What is the ultimate nature of reality? 

Are quantum effects constantly carving us into innumerable copies, each copy inhabiting a different version of the universe? Or do all those other worlds pop out of existence as mere might-have-beens? Do our particles surf on quantum waves? Or are we ultimately made of the quantum waves alone? Or do the waves merely represent how much information we could possess about the state of the world? And if the waves are just a kind of information, information about what? Or is the information all that there is—and all that we are? 

Those are the kind of questions in play when a physicist tackles the dry-sounding issue of, “what is the correct interpretation of quantum mechanics?” About 80 years after the original flowering of quantum theory, physicists still don’t agree on an answer. 

And although quantum mechanics is primarily the physics of the very small—of atoms, electrons, photons and other such particles—the world is made up of those particles. If their individual reality is radically different from what we imagine then surely so too is the reality of the pebbles, people and planets that they make up. 

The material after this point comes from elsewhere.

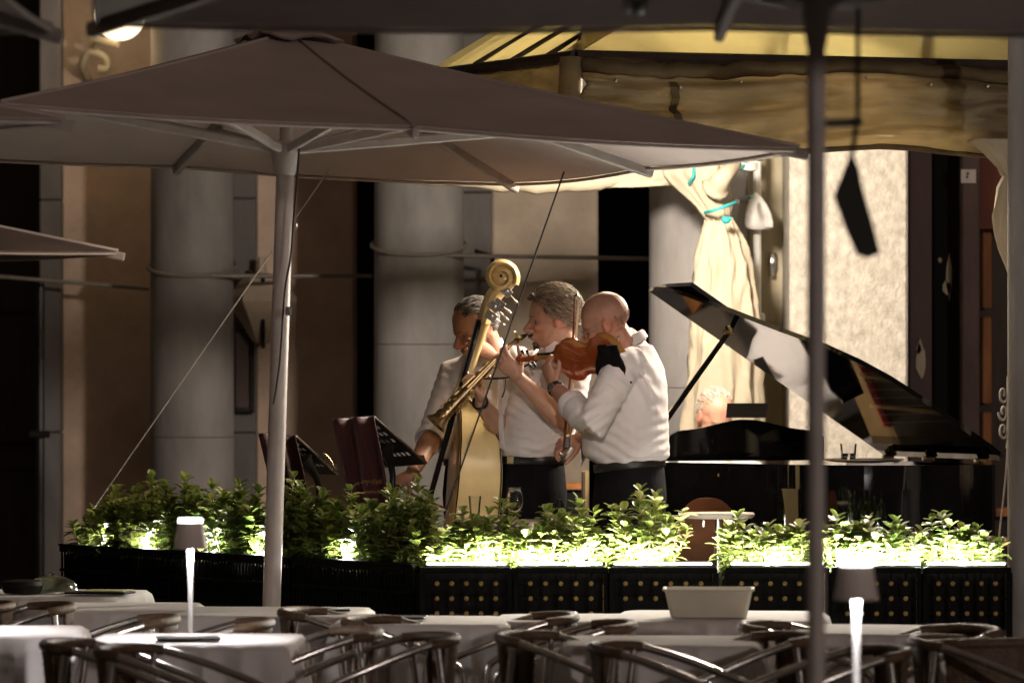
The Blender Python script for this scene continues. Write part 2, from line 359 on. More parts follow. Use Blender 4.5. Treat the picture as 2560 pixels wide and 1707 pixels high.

As recounted by our December article, The Many Worlds of Hugh Everett by journalist Peter Byrne, 50 years ago the iconoclastic physics student Hugh Everett introduced the idea that quantum physics is incessantly splitting the universe into alternate branches. Byrne’s article talks about Everett’s life (did you know his son is the lead singer of the rock band Eels?) as well as about his theory and the “Copenhagen Interpretation” he aimed to supplant. But many other interpretations of quantum mechanics exist, and today Copenhagenists have more subtle variants to choose from than the one that Everett once called “a philosophic monstrosity.” Here is an all-too-short run-down on some of them. 

The basic scenario an interpretation must address is when a quantum system is prepared in a combination of states known as a superposition. For example, a particle can be at both location A and B, or in the infamous thought experiment, Schrödinger’s quantum cat can be alive and dead at the same time. The problem is that when we observe or measure a superposition, we get but one result: our detector reports either “A” or “B,” not both; the cat would appear either very alive   or very dead. 

Copenhagen Interpretation 
This interpretation (or variants of it) has long been the party line for quantum physicists. The Schrödinger equation describes how a wave function evolves smoothly and continuously over time, up until the point when our big, clunky measuring apparatus intervenes. The wave function enables us to predict, say, there’s a 60% probability we’ll detect the particle at location A. After we detect it at A or B, we have to represent the particle with a new wave function that conforms with the measurement result. 

What bothers some people about this interpretation is the random, abrupt change in the wave function, which violates the Schrödinger equation, the very heart of quantum mechanics. Everett argued that this approach was philosophically a mess: it used two contradictory conceptual schemes to describe reality, the quantum one of wave functions and the classical one of us and our apparatus. 

Many Worlds Interpretation 
Everett’s theory. Also known as the relative state formulation. 

The superposition of the particle spreads to the apparatus, and to us looking at the apparatus, and ultimately to the entire universe. The components of the resulting superposition are like parallel universes: in one we see outcome A, in another we see outcome B. All the branches coexist simultaneously, but because they are completely non-interacting the “A” copy of us is completely unaware of the “B” copy and vice versa. Mathematically, this universal superposition is what the Schrödinger equation predicts if you describe the whole universe with a wave function.